» GIVEN INSTRUCTION
Set down the full listing exactly as given. Any pictures are to be left out.

::: DATA SEGMENT

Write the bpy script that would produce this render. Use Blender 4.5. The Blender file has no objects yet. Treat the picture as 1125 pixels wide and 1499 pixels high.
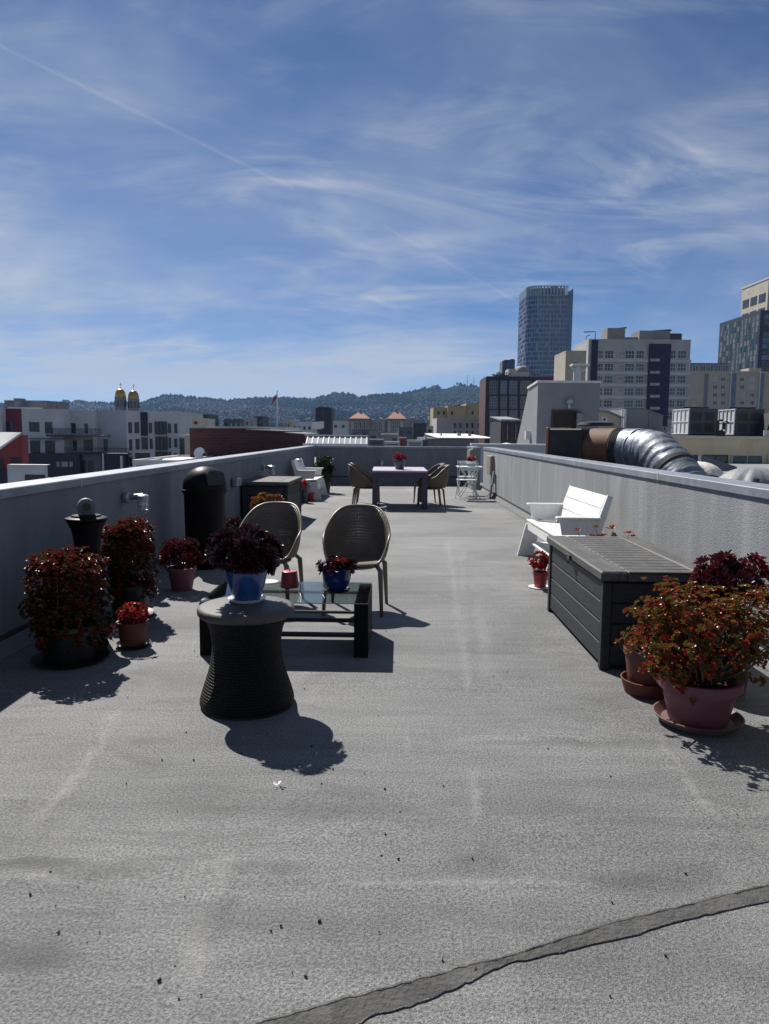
import bpy, math, random
from mathutils import Vector, Matrix
R = math.radians
random.seed(7)
S = bpy.context.scene
COL = S.collection

# ------------------------------------------------------------------ camera, sky, sun, exposure
F, CX, CY, HZ, CAMH = 1080.0, 562.5, 749.5, 633.0, 1.5      # focal length etc. in photo pixels
PITCH, ROLL = math.atan((CY - HZ) / F), R(0.5)
cam = bpy.data.cameras.new('camera')
camo = bpy.data.objects.new('camera', cam); COL.objects.link(camo)
CM = Matrix.Rotation(R(90) - PITCH, 3, 'X') @ Matrix.Rotation(ROLL, 3, 'Z')
camo.matrix_world = Matrix.Translation((0, 0, CAMH)) @ CM.to_4x4()
cam.sensor_fit = 'VERTICAL'; cam.sensor_height = 24; cam.sensor_width = 24 * 769 / 1024
cam.lens = 24 * F / 1499
cam.clip_start = 0.05; cam.clip_end = 40000
S.camera = camo

def ray(px, py):
    return CM @ Vector(((px - CX) / F, -(py - CY) / F, -1))
def P(px, py, Y):                         # the point seen at a pixel, Y metres ahead
    d = ray(px, py); return Vector((0, 0, CAMH)) + d * (Y / d.y)
def G(px, py, z=0.0):                     # the point seen at a pixel, at height z
    d = ray(px, py); return Vector((0, 0, CAMH)) + d * ((z - CAMH) / d.z)

SUN = Vector((-0.45, 0.82, 1.0)).normalized()
EL = math.asin(SUN.z); AZ = math.atan2(SUN.x, SUN.y)       # AZ measured from +Y, clockwise
sl = bpy.data.lights.new('sun', 'SUN'); sl.energy = 5.0; sl.angle = R(0.5); sl.color = (1, .955, .89)
so = bpy.data.objects.new('sun', sl); COL.objects.link(so)
so.rotation_euler = (-SUN).to_track_quat('-Z', 'Y').to_euler(); so.location = (-20, 30, 60)

S.view_settings.view_transform = 'Standard'; S.view_settings.look = 'None'
S.view_settings.gamma = 1; S.view_settings.exposure = 0.55
S.cycles.volume_bounces = 1 if hasattr(S.cycles, 'volume_bounces') else 0
S.cycles.use_denoising = True
S.cycles.max_bounces = 8

class NT:                                  # small node-tree helper
    def __init__(s, tree): s.t = tree; s.n = tree.nodes; s.l = tree.links
    def new(s, typ, **kw):
        n = s.n.new(typ)
        for k, v in kw.items(): setattr(n, k, v)
        return n
    def link(s, a, b): s.l.new(a, b)
    def val(s, sock, v):
        if hasattr(v, 'is_linked') or isinstance(v, bpy.types.NodeSocket): s.link(v, sock)
        else: sock.default_value = v
    def math(s, op, a, b=None, c=None, clamp=False):
        n = s.new('ShaderNodeMath', operation=op, use_clamp=clamp)
        s.val(n.inputs[0], a)
        if b is not None: s.val(n.inputs[1], b)
        if c is not None: s.val(n.inputs[2], c)
        return n.outputs[0]
    def vmath(s, op, a, b=None):
        n = s.new('ShaderNodeVectorMath', operation=op); s.val(n.inputs[0], a)
        if b is not None: s.val(n.inputs[1], b)
        return n.outputs['Value'] if op in ('DOT_PRODUCT', 'LENGTH') else n.outputs[0]
    def noise(s, vec, scale, detail=4, rough=.55, dist=0.0):
        n = s.new('ShaderNodeTexNoise'); n.inputs['Scale'].default_value = scale
        n.inputs['Detail'].default_value = detail; n.inputs['Roughness'].default_value = rough
        n.inputs['Distortion'].default_value = dist
        if vec is not None: s.link(vec, n.inputs['Vector'])
        return n.outputs['Fac']
    def ramp(s, fac, stops, interp='LINEAR'):
        n = s.new('ShaderNodeValToRGB'); n.color_ramp.interpolation = interp
        e = n.color_ramp.elements
        while len(e) < len(stops): e.new(.5)
        for el, (p, c) in zip(e, stops):
            el.position = p; el.color = (c, c, c, 1) if isinstance(c, (int, float)) else (*c, 1)
        s.link(fac, n.inputs[0]); return n.outputs[0]
    def mix(s, fac, a, b, blend='MIX'):
        n = s.new('ShaderNodeMix', data_type='RGBA', blend_type=blend)
        s.val(n.inputs[0], fac)
        for sock, v in ((n.inputs[6], a), (n.inputs[7], b)):
            if isinstance(v, tuple) and len(v) == 3: v = (*v, 1)
            s.val(sock, v)
        return n.outputs[2]
    def mapping(s, vec, scale=(1, 1, 1), rot=(0, 0, 0), loc=(0, 0, 0)):
        n = s.new('ShaderNodeMapping'); n.inputs['Scale'].default_value = scale
        n.inputs['Rotation'].default_value = rot; n.inputs['Location'].default_value = loc
        s.link(vec, n.inputs['Vector']); return n.outputs[0]

W = bpy.data.worlds.new("World"); S.world = W; W.use_nodes = True
w = NT(W.node_tree); w.n.clear()
SKY = 0.052
sky = w.new('ShaderNodeTexSky', sky_type='NISHITA'); sky.sun_disc = False
sky.sun_elevation = EL; sky.sun_rotation = AZ
sky.altitude = 60; sky.air_density = 0.6; sky.dust_density = 0.12; sky.ozone_density = 7.0
tc = w.new('ShaderNodeTexCoord'); dirv = tc.outputs['Generated']
sx = w.new('ShaderNodeSeparateXYZ'); w.link(dirv, sx.inputs[0])
zc = w.math('ADD', w.math('MAXIMUM', sx.outputs['Z'], 0.0), 0.24)
cmb = w.new('ShaderNodeCombineXYZ')
w.link(w.math('DIVIDE', sx.outputs['X'], zc), cmb.inputs[0]); w.link(w.math('DIVIDE', sx.outputs['Y'], zc), cmb.inputs[1])
pl = cmb.outputs[0]                        # high cloud layer seen in perspective
def fibre(rot, stretch, scale, seed, lo, hi, dist):         # combed cirrus fibres
    v = w.mapping(pl, (1.0, stretch, 1), (0, 0, R(rot)), (seed, seed*.37, 0))
    return w.ramp(w.noise(v, scale, 10, .62, dist), [(lo, 0.0), (hi, 1.0)], 'EASE')
def patch(scale, seed, lo, hi):
    return w.ramp(w.noise(w.mapping(pl, (1, 1, 1), (0, 0, R(15)), (seed, seed*1.7, 0)), scale, 4, .55, .6), [(lo, 0.0), (hi, 1.0)], 'EASE')
f1 = w.math('MULTIPLY', fibre(-26, 1.6, 1.7, 3.1, .42, .74, 1.4), patch(1.3, 2.3, .40, .66))
f2 = w.math('MULTIPLY', fibre(36, 1.7, 2.0, 9.7, .44, .78, 1.2), patch(1.5, 7.9, .44, .68))
f3 = w.math('MULTIPLY', fibre(-12, 2.3, 1.3, 5.3, .42, .72, .9), patch(.8, 4.4, .42, .62))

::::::

» PROBLEM SOLUTION
Write the bpy script that would produce this render. Use Blender 4.5. The Blender file has no objects yet. Treat the picture as 1125 pixels wide and 1499 pixels high.
import bpy, math, random
from mathutils import Vector, Matrix
R = math.radians
random.seed(7)
S = bpy.context.scene
COL = S.collection

# ------------------------------------------------------------------ camera, sky, sun, exposure
F, CX, CY, HZ, CAMH = 1080.0, 562.5, 749.5, 633.0, 1.5      # focal length etc. in photo pixels
PITCH, ROLL = math.atan((CY - HZ) / F), R(0.5)
cam = bpy.data.cameras.new('camera')
camo = bpy.data.objects.new('camera', cam); COL.objects.link(camo)
CM = Matrix.Rotation(R(90) - PITCH, 3, 'X') @ Matrix.Rotation(ROLL, 3, 'Z')
camo.matrix_world = Matrix.Translation((0, 0, CAMH)) @ CM.to_4x4()
cam.sensor_fit = 'VERTICAL'; cam.sensor_height = 24; cam.sensor_width = 24 * 769 / 1024
cam.lens = 24 * F / 1499
cam.clip_start = 0.05; cam.clip_end = 40000
S.camera = camo

def ray(px, py):
    return CM @ Vector(((px - CX) / F, -(py - CY) / F, -1))
def P(px, py, Y):                         # the point seen at a pixel, Y metres ahead
    d = ray(px, py); return Vector((0, 0, CAMH)) + d * (Y / d.y)
def G(px, py, z=0.0):                     # the point seen at a pixel, at height z
    d = ray(px, py); return Vector((0, 0, CAMH)) + d * ((z - CAMH) / d.z)

SUN = Vector((-0.45, 0.82, 1.0)).normalized()
EL = math.asin(SUN.z); AZ = math.atan2(SUN.x, SUN.y)       # AZ measured from +Y, clockwise
sl = bpy.data.lights.new('sun', 'SUN'); sl.energy = 5.0; sl.angle = R(0.5); sl.color = (1, .955, .89)
so = bpy.data.objects.new('sun', sl); COL.objects.link(so)
so.rotation_euler = (-SUN).to_track_quat('-Z', 'Y').to_euler(); so.location = (-20, 30, 60)

S.view_settings.view_transform = 'Standard'; S.view_settings.look = 'None'
S.view_settings.gamma = 1; S.view_settings.exposure = 0.55
S.cycles.volume_bounces = 1 if hasattr(S.cycles, 'volume_bounces') else 0
S.cycles.use_denoising = True
S.cycles.max_bounces = 8

class NT:                                  # small node-tree helper
    def __init__(s, tree): s.t = tree; s.n = tree.nodes; s.l = tree.links
    def new(s, typ, **kw):
        n = s.n.new(typ)
        for k, v in kw.items(): setattr(n, k, v)
        return n
    def link(s, a, b): s.l.new(a, b)
    def val(s, sock, v):
        if hasattr(v, 'is_linked') or isinstance(v, bpy.types.NodeSocket): s.link(v, sock)
        else: sock.default_value = v
    def math(s, op, a, b=None, c=None, clamp=False):
        n = s.new('ShaderNodeMath', operation=op, use_clamp=clamp)
        s.val(n.inputs[0], a)
        if b is not None: s.val(n.inputs[1], b)
        if c is not None: s.val(n.inputs[2], c)
        return n.outputs[0]
    def vmath(s, op, a, b=None):
        n = s.new('ShaderNodeVectorMath', operation=op); s.val(n.inputs[0], a)
        if b is not None: s.val(n.inputs[1], b)
        return n.outputs['Value'] if op in ('DOT_PRODUCT', 'LENGTH') else n.outputs[0]
    def noise(s, vec, scale, detail=4, rough=.55, dist=0.0):
        n = s.new('ShaderNodeTexNoise'); n.inputs['Scale'].default_value = scale
        n.inputs['Detail'].default_value = detail; n.inputs['Roughness'].default_value = rough
        n.inputs['Distortion'].default_value = dist
        if vec is not None: s.link(vec, n.inputs['Vector'])
        return n.outputs['Fac']
    def ramp(s, fac, stops, interp='LINEAR'):
        n = s.new('ShaderNodeValToRGB'); n.color_ramp.interpolation = interp
        e = n.color_ramp.elements
        while len(e) < len(stops): e.new(.5)
        for el, (p, c) in zip(e, stops):
            el.position = p; el.color = (c, c, c, 1) if isinstance(c, (int, float)) else (*c, 1)
        s.link(fac, n.inputs[0]); return n.outputs[0]
    def mix(s, fac, a, b, blend='MIX'):
        n = s.new('ShaderNodeMix', data_type='RGBA', blend_type=blend)
        s.val(n.inputs[0], fac)
        for sock, v in ((n.inputs[6], a), (n.inputs[7], b)):
            if isinstance(v, tuple) and len(v) == 3: v = (*v, 1)
            s.val(sock, v)
        return n.outputs[2]
    def mapping(s, vec, scale=(1, 1, 1), rot=(0, 0, 0), loc=(0, 0, 0)):
        n = s.new('ShaderNodeMapping'); n.inputs['Scale'].default_value = scale
        n.inputs['Rotation'].default_value = rot; n.inputs['Location'].default_value = loc
        s.link(vec, n.inputs['Vector']); return n.outputs[0]

W = bpy.data.worlds.new("World"); S.world = W; W.use_nodes = True
w = NT(W.node_tree); w.n.clear()
SKY = 0.052
sky = w.new('ShaderNodeTexSky', sky_type='NISHITA'); sky.sun_disc = False
sky.sun_elevation = EL; sky.sun_rotation = AZ
sky.altitude = 60; sky.air_density = 0.6; sky.dust_density = 0.12; sky.ozone_density = 7.0
tc = w.new('ShaderNodeTexCoord'); dirv = tc.outputs['Generated']
sx = w.new('ShaderNodeSeparateXYZ'); w.link(dirv, sx.inputs[0])
zc = w.math('ADD', w.math('MAXIMUM', sx.outputs['Z'], 0.0), 0.24)
cmb = w.new('ShaderNodeCombineXYZ')
w.link(w.math('DIVIDE', sx.outputs['X'], zc), cmb.inputs[0]); w.link(w.math('DIVIDE', sx.outputs['Y'], zc), cmb.inputs[1])
pl = cmb.outputs[0]                        # high cloud layer seen in perspective
def fibre(rot, stretch, scale, seed, lo, hi, dist):         # combed cirrus fibres
    v = w.mapping(pl, (1.0, stretch, 1), (0, 0, R(rot)), (seed, seed*.37, 0))
    return w.ramp(w.noise(v, scale, 10, .62, dist), [(lo, 0.0), (hi, 1.0)], 'EASE')
def patch(scale, seed, lo, hi):
    return w.ramp(w.noise(w.mapping(pl, (1, 1, 1), (0, 0, R(15)), (seed, seed*1.7, 0)), scale, 4, .55, .6), [(lo, 0.0), (hi, 1.0)], 'EASE')
f1 = w.math('MULTIPLY', fibre(-26, 1.6, 1.7, 3.1, .42, .74, 1.4), patch(1.3, 2.3, .40, .66))
f2 = w.math('MULTIPLY', fibre(36, 1.7, 2.0, 9.7, .44, .78, 1.2), patch(1.5, 7.9, .44, .68))
f3 = w.math('MULTIPLY', fibre(-12, 2.3, 1.3, 5.3, .42, .72, .9), patch(.8, 4.4, .42, .62))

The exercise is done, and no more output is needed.